Stated exercise
Transcribe every line, keeping it exact.
:: Provided data ::
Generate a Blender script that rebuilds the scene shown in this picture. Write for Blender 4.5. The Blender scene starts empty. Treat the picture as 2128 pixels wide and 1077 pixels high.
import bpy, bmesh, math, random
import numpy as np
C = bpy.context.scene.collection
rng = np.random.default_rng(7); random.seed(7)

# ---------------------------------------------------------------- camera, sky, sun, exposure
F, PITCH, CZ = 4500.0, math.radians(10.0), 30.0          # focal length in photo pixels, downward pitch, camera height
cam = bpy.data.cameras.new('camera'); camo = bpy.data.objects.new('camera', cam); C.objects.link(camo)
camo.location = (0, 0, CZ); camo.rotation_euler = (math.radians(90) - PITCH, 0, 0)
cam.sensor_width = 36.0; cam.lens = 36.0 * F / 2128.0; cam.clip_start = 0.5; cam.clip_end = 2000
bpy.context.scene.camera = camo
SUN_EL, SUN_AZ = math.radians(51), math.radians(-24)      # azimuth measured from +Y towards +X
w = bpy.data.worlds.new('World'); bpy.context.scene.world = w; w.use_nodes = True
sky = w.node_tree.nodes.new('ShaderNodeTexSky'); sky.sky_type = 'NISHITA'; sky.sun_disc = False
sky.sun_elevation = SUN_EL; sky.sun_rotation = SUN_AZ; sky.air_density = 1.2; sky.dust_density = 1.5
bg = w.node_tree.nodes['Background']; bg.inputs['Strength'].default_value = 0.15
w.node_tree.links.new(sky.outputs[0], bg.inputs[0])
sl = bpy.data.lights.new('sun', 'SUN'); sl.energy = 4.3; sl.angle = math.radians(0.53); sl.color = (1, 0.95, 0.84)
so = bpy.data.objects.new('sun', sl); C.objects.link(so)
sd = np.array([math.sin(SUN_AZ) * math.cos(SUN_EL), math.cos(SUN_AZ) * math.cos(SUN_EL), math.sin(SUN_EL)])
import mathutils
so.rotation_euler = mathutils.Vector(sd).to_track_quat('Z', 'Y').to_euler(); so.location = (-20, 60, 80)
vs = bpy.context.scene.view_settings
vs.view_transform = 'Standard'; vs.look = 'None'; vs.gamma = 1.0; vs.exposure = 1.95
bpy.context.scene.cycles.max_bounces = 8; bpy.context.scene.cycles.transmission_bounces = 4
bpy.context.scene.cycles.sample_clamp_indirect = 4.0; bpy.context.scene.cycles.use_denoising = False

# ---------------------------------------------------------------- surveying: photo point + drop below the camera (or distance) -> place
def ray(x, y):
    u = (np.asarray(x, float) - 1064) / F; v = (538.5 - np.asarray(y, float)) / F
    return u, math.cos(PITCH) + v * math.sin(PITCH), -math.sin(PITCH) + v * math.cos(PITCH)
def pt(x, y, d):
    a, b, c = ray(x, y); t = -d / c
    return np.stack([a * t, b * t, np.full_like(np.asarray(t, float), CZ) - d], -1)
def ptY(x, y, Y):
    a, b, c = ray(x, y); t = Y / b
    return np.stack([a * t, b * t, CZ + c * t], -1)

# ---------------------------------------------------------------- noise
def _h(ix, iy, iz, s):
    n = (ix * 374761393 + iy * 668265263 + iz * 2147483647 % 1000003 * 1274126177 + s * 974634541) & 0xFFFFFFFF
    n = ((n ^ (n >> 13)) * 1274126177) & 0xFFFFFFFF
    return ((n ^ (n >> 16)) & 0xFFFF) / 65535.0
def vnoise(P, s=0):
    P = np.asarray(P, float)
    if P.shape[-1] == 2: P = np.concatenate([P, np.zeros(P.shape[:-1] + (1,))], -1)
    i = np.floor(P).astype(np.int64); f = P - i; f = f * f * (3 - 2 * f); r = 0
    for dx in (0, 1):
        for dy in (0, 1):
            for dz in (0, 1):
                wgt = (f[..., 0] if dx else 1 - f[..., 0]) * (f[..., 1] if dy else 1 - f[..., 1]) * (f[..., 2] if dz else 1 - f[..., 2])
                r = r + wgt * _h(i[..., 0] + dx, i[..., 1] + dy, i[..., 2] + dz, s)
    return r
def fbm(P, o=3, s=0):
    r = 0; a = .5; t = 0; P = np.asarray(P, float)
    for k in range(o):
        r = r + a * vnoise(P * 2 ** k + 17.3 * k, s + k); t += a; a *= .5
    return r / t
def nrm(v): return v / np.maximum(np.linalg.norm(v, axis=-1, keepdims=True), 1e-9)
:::
Answer to this problem
Generate a Blender script that rebuilds the scene shown in this picture. Write for Blender 4.5. The Blender scene starts empty. Treat the picture as 2128 pixels wide and 1077 pixels high.
import bpy, bmesh, math, random
import numpy as np
C = bpy.context.scene.collection
rng = np.random.default_rng(7); random.seed(7)

# ---------------------------------------------------------------- camera, sky, sun, exposure
F, PITCH, CZ = 4500.0, math.radians(10.0), 30.0          # focal length in photo pixels, downward pitch, camera height
cam = bpy.data.cameras.new('camera'); camo = bpy.data.objects.new('camera', cam); C.objects.link(camo)
camo.location = (0, 0, CZ); camo.rotation_euler = (math.radians(90) - PITCH, 0, 0)
cam.sensor_width = 36.0; cam.lens = 36.0 * F / 2128.0; cam.clip_start = 0.5; cam.clip_end = 2000
bpy.context.scene.camera = camo
SUN_EL, SUN_AZ = math.radians(51), math.radians(-24)      # azimuth measured from +Y towards +X
w = bpy.data.worlds.new('World'); bpy.context.scene.world = w; w.use_nodes = True
sky = w.node_tree.nodes.new('ShaderNodeTexSky'); sky.sky_type = 'NISHITA'; sky.sun_disc = False
sky.sun_elevation = SUN_EL; sky.sun_rotation = SUN_AZ; sky.air_density = 1.2; sky.dust_density = 1.5
bg = w.node_tree.nodes['Background']; bg.inputs['Strength'].default_value = 0.15
w.node_tree.links.new(sky.outputs[0], bg.inputs[0])
sl = bpy.data.lights.new('sun', 'SUN'); sl.energy = 4.3; sl.angle = math.radians(0.53); sl.color = (1, 0.95, 0.84)
so = bpy.data.objects.new('sun', sl); C.objects.link(so)
sd = np.array([math.sin(SUN_AZ) * math.cos(SUN_EL), math.cos(SUN_AZ) * math.cos(SUN_EL), math.sin(SUN_EL)])
import mathutils
so.rotation_euler = mathutils.Vector(sd).to_track_quat('Z', 'Y').to_euler(); so.location = (-20, 60, 80)
vs = bpy.context.scene.view_settings
vs.view_transform = 'Standard'; vs.look = 'None'; vs.gamma = 1.0; vs.exposure = 1.95
bpy.context.scene.cycles.max_bounces = 8; bpy.context.scene.cycles.transmission_bounces = 4
bpy.context.scene.cycles.sample_clamp_indirect = 4.0; bpy.context.scene.cycles.use_denoising = False

# ---------------------------------------------------------------- surveying: photo point + drop below the camera (or distance) -> place
def ray(x, y):
    u = (np.asarray(x, float) - 1064) / F; v = (538.5 - np.asarray(y, float)) / F
    return u, math.cos(PITCH) + v * math.sin(PITCH), -math.sin(PITCH) + v * math.cos(PITCH)
def pt(x, y, d):
    a, b, c = ray(x, y); t = -d / c
    return np.stack([a * t, b * t, np.full_like(np.asarray(t, float), CZ) - d], -1)
def ptY(x, y, Y):
    a, b, c = ray(x, y); t = Y / b
    return np.stack([a * t, b * t, CZ + c * t], -1)

# ---------------------------------------------------------------- noise
def _h(ix, iy, iz, s):
    n = (ix * 374761393 + iy * 668265263 + iz * 2147483647 % 1000003 * 1274126177 + s * 974634541) & 0xFFFFFFFF
    n = ((n ^ (n >> 13)) * 1274126177) & 0xFFFFFFFF
    return ((n ^ (n >> 16)) & 0xFFFF) / 65535.0
def vnoise(P, s=0):
    P = np.asarray(P, float)
    if P.shape[-1] == 2: P = np.concatenate([P, np.zeros(P.shape[:-1] + (1,))], -1)
    i = np.floor(P).astype(np.int64); f = P - i; f = f * f * (3 - 2 * f); r = 0
    for dx in (0, 1):
        for dy in (0, 1):
            for dz in (0, 1):
                wgt = (f[..., 0] if dx else 1 - f[..., 0]) * (f[..., 1] if dy else 1 - f[..., 1]) * (f[..., 2] if dz else 1 - f[..., 2])
                r = r + wgt * _h(i[..., 0] + dx, i[..., 1] + dy, i[..., 2] + dz, s)
    return r
def fbm(P, o=3, s=0):
    r = 0; a = .5; t = 0; P = np.asarray(P, float)
    for k in range(o):
        r = r + a * vnoise(P * 2 ** k + 17.3 * k, s + k); t += a; a *= .5
    return r / t
def nrm(v): return v / np.maximum(np.linalg.norm(v, axis=-1, keepdims=True), 1e-9)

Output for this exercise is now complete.